I could not help wishing all the morning that this line of the two divisions of the Second Corps was stronger; it was so far as numbers constitute strength, the weakest part of our whole line of battle. What if, I thought, the enemy should make an assault here to-day, with two or three heavy lines--a great overwhelming mass; would he not sweep through that thin six thousand?

But I was not General Meade, who alone had power to send other troops there; and he was satisfied with that part of the line as it was. He was early on horseback this morning, and rode along the whole line, looking to it himself, and with glass in hand sweeping the woods and fields in the direction of the enemy, to see if aught of him could be discovered. His manner was calm and serious, but earnest. There was no arrogance of hope, or timidity of fear discernible in his face; but you would have supposed he would do his duty conscientiously and well, and would be willing to abide the result. You would have seen this in his face. He was well pleased with the left of the line to-day, it was so strong with good troops. He had no apprehension for the right where the fight now was going on, on account of the admirable position of our forces there. He was not of the opinion that the enemy would attack the center, our artillery had such sweep there, and this was not the favorite point of attack with the Rebel. Besides, should he attack the center, the General thought he could reinforce it in good season. I heard Gen.

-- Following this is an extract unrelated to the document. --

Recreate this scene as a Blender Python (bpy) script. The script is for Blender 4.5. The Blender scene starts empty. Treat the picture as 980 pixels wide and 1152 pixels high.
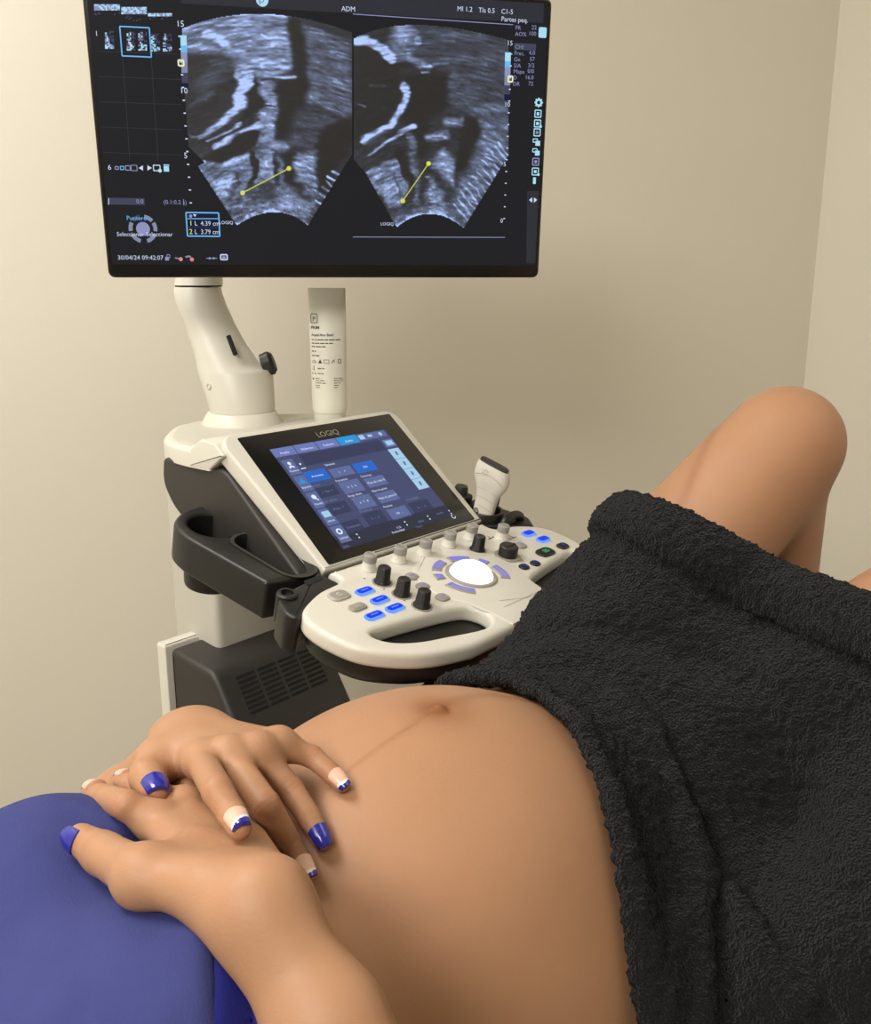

Meade speak of these matters to Hancock and some others, at about nine o'clock in the morning, while they were up by the line, near the Second Corps.

No further changes of importance except those mentioned, were made in the disposition of the troops this morning, except to replace some of the batteries that were disabled yesterday by others from the artillery reserve, and to brace up the lines well with guns wherever there were eligible places, from the same source. The line is all in good order again, and we are ready for general battle.

Save the operations upon the right, the enemy so far as we could see, was very quiet all the morning. Occasionally the outposts would fire a little, and then cease. Movements would be discovered which would indicate the attempt on the part of the enemy to post a battery. Our Parrotts would send a few shells to the spot, then silence would follow.

At one of these times a painful accident happened to us, this morning. First Lieut. Henry Ropes, 20th Mass., in Gen. Gibbon's Division, a most estimable gentleman and officer, intelligent, educated, refined, one of the noble souls that came to the country's defense, while lying at his post with his regiment, in front of one of the Batteries, which fired over the Infantry, was instantly killed by a badly made shell, which, or some portion of it, fell but a few yards in front of the muzzle of the gun. The same accident killed or wounded several others. The loss of Ropes would have pained us at any time, and in any manner; in this manner his death was doubly painful.